All right, so I left the cinema thinking that Solo was a real mixed bag, and over the subsequent couple of hours my feelings are only getting worse. The film failed to live up to my low expectations. I won't watch it again in the cinema, and I'm mildly annoyed that I'll have to buy the DVD if I want to keep my little collection going. I expect therefore that my bullet points will be more superficial than usual. Let's go from worst to best.
- Everything from the start of the movie till when Lando showed up. It was just a simulacrum of a Star Wars film, completely mindless, context-free action. Who are all these factions? No-one knows or cares. I had the impression that the writers were just making the whole story up.
- Hey did you notice Han had those dice? Did you see the dice again? And again? And again? That's a reference.

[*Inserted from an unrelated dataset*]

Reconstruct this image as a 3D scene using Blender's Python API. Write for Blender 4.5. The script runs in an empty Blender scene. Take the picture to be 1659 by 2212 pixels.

- There's a correctly deleted scene from ROTS where Anakin speaks a bit of binary. The non-repetition of this non-mistake in Solo also leads to the inelegant use of subtitles for Wookiee in precisely one scene before reverting to the usual practice of leaving the language unsubtitled.
- Darth Maul! I almost laughed out loud. Darth Vader's cameo in Rogue One has been called completely gratuitous fan-service - yep! - but it had the advantage of being the most awesome scene in the whole of Star Wars. Darth Maul igniting his light-saber for no reason while Duel of the Fates plays... youtried.png.
(I haven't watched Rebels, but I had read about how he Force-grew some spider-robot legs or something after getting cut in half, thus allowing him to be a character in that series, so I wasn't confused by his appearance.)
- That scene of the gigantic alien octopus flailing its tentacles about as it tries to avoid the gravity well while the Millennium Falcon uses all its power to stay still, that will be a good gif that encapsulates the worst of Solo.
- Some of the callbacks to the OT were a liiiitle too unsubtle; some of them were good. I liked the "I hate you"-"I know".
- Too much of the plot is uninteresting, just a bunch of twists and double-crossing and whatnot. The proto-rebellion group was under-developed.
- The treatment of droids is one of the great unexamined moral issues in the Star Wars Universe, and it deserved so much more than being played for laughs. Human-droid love, why not? We've seen Poe's reaction to BB-8's return (with Finn and Rose) in TLJ; Lando loving L3 is only a little bit more along that continuum.
I'd like to consider the droid rebellion seriously, little though the film seems to want me to. Droids for the most part seem sufficiently well-programmed not to actively question their place, so it was strange for them to so eagerly embrace freedom at L3's announcement. Still it doesn't break all logic for me ("It's our lot in life"), and I hope that this latent desire for freedom is exploited as a device when writing the Droid Rebellion stand-alone movie.
- I guess Qi'ra deserves a bullet point. Meh, a couple of cool action scenes doesn't make her character interesting.
- I thought Alden Ehrenreich was pretty Han-y, close enough not to break it for me.
- It was good that there are a lot of weird-looking aliens. It's a minor point but it's something that the last couple of Star Wars films haven't done so well.
- When Chewie replaced Qi'ra as co-pilot on the Falcon, good nostalgia hit.
- They canonised the twelve-parsecs-as-distance! My hope had been that he'd do the run in, say, 15 parsecs, but admitting that he was rounding down wins some points from me. This was one of the more important things to check off from ANH and they did it well.
- The film picked up when Lando entered, like the plot suddenly had direction, a sense of purpose. I enjoyed a bunch of the scenes from then on.
- That first cards game was great. I really felt the tension.
Overall, is it as good as The Phantom Menace? No. Is it as good as Clones? ...Also no, but it's close. I'm looking forward to the Rian Johnson trilogy.
5 > RO > 8 > 4 > 6 > 7 > 3 > 1 > 2 > S.